W jury tegorocznej zasiadają wspaniali artyści i wielkie autorytety polskiej wokalistyki: Izabela Matuła, Agnieszka Rehlis, Mariusz Kwiecień, Andrzej Dobber i Wiesław Ochman. Sekretarzem jury jest Magdalena Idzik.
– Jestem szczęśliwy, że udało się zgromadzić tak wspaniałe jury. Wedle regulaminu mamy wybranego Przewodniczącego, będzie nim Maestro Wiesław Ochman. Nie ma niestety między nami Ewy Podleś. Jak Państwo wiedzą, w ubiegłym tygodniu zmarł jej mąż, profesor Jerzy Marchwiński. Był z nami 4 lata temu i też oceniał pod kątem pianistycznym, też przyznawał nagrody. Ogromnie wzruszającym gestem była Minuta Ciszy, o którą poprosił Adam Zdunikowski, czcząc pamięć Jerzego Marchwińskiego.

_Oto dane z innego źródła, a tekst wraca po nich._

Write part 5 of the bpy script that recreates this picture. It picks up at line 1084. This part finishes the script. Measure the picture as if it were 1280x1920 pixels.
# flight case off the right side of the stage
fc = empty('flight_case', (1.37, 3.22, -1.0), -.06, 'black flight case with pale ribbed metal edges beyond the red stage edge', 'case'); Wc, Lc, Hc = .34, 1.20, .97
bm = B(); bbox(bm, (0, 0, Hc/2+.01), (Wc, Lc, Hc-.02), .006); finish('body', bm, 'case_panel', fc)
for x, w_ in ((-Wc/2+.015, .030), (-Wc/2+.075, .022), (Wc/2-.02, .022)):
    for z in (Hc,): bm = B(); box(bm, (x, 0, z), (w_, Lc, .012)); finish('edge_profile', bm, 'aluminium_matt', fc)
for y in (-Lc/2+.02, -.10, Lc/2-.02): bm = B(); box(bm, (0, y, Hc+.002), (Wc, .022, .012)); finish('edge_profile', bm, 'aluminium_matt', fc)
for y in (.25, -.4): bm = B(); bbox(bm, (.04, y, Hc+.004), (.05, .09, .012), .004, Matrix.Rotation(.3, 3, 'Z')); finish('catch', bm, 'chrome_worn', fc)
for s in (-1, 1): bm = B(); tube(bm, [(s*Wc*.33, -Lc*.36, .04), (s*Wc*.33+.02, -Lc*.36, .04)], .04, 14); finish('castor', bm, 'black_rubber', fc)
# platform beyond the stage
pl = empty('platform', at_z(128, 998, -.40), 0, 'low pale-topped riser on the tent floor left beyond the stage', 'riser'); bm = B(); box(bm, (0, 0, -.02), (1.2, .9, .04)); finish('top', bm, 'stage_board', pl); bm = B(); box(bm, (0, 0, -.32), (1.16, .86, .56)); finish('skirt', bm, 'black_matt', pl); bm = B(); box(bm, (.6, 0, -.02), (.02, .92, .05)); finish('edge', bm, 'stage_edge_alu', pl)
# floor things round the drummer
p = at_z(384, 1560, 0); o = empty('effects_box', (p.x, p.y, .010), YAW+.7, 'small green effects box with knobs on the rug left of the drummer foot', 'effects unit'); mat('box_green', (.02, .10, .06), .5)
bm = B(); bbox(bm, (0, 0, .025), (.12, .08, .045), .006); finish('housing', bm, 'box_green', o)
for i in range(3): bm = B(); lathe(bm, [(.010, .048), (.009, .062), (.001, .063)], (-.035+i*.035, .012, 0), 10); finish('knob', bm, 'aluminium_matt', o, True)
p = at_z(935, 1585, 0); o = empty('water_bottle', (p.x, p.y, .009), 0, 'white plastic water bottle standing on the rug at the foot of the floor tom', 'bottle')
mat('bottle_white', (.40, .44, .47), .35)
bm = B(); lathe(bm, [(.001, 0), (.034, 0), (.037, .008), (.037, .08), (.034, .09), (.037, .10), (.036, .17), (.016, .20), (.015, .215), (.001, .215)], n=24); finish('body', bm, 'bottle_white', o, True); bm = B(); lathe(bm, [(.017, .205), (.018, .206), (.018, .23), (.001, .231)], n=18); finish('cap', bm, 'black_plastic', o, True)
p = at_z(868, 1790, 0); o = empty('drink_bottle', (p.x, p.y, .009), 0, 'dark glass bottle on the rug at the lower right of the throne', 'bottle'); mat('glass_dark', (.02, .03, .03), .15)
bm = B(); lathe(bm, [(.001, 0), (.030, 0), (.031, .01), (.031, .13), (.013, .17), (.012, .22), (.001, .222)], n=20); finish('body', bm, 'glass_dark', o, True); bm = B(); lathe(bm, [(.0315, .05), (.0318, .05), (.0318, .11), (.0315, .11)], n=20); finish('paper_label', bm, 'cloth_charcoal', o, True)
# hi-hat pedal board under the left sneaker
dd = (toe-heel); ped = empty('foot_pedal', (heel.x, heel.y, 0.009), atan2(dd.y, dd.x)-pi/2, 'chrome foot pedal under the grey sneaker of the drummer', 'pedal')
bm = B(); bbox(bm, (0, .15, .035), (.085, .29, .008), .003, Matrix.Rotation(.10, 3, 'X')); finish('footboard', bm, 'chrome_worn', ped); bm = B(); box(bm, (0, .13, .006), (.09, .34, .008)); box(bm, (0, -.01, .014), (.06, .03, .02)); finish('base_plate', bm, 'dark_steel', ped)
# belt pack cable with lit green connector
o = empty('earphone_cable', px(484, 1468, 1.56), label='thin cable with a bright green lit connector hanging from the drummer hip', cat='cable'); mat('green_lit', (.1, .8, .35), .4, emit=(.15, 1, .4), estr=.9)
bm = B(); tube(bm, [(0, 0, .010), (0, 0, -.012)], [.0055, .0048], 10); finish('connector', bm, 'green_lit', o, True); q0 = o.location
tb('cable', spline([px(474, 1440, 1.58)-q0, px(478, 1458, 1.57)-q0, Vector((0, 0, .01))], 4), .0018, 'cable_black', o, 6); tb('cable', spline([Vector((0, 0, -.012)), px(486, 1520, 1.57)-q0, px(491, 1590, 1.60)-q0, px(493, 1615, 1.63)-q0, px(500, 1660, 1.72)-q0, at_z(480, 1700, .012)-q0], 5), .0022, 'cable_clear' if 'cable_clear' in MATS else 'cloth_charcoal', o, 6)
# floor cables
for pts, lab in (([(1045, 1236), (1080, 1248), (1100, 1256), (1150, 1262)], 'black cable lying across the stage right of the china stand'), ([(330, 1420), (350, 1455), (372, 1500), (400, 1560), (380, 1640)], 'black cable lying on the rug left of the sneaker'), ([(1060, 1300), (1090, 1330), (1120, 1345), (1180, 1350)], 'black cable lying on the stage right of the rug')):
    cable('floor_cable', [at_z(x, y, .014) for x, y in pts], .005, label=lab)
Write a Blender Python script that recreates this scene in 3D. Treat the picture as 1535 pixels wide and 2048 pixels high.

Dyrektorem Biura Konkursu jest Iwona Hossa, koordynatorem Biura Konkursu jest Marek Czekała. Pianistami Konkursu będą Alicja Tarczykowska, Robert Marat, Radosław Zaworski i Aleksander Teliga.
Na konkurs przyjechało 62 uczestników, dwie osoby odwołały swój udział z powodu choroby. – Trzymajmy się dyscypliny, ale bądźmy dla siebie wyrozumiali. Życzę wszystkim przede wszystkim zdrowia i dużej dawki emocji, przede wszystkim pozytywnych. No i satysfakcji – zakończył inaugurację Adam Zdunikowski. – Niniejszym ogłaszam III Ogólnopolski Konkurs Wokalny im. Bogdana Paprockiego za otwarty!
Przesłuchania pierwszego etapu rozpoczną się jutro, 14 listopada o godz. 10. Jako pierwsza wystąpi uczestniczka z numerem katalogowym 17, Karolina Jędrzejczyk (sopran) z towarzyszeniem Radosława Zaworskiego.
Przesłuchania pierwszego etapu będę śledził w transmisjach online, w swoich relacjach skupię się na informacjach i statystykach, a nie ocenie poszczególnych występów. Na żywo natomiast będę miał przyjemność relacjonować przesłuchania od drugiego etapu.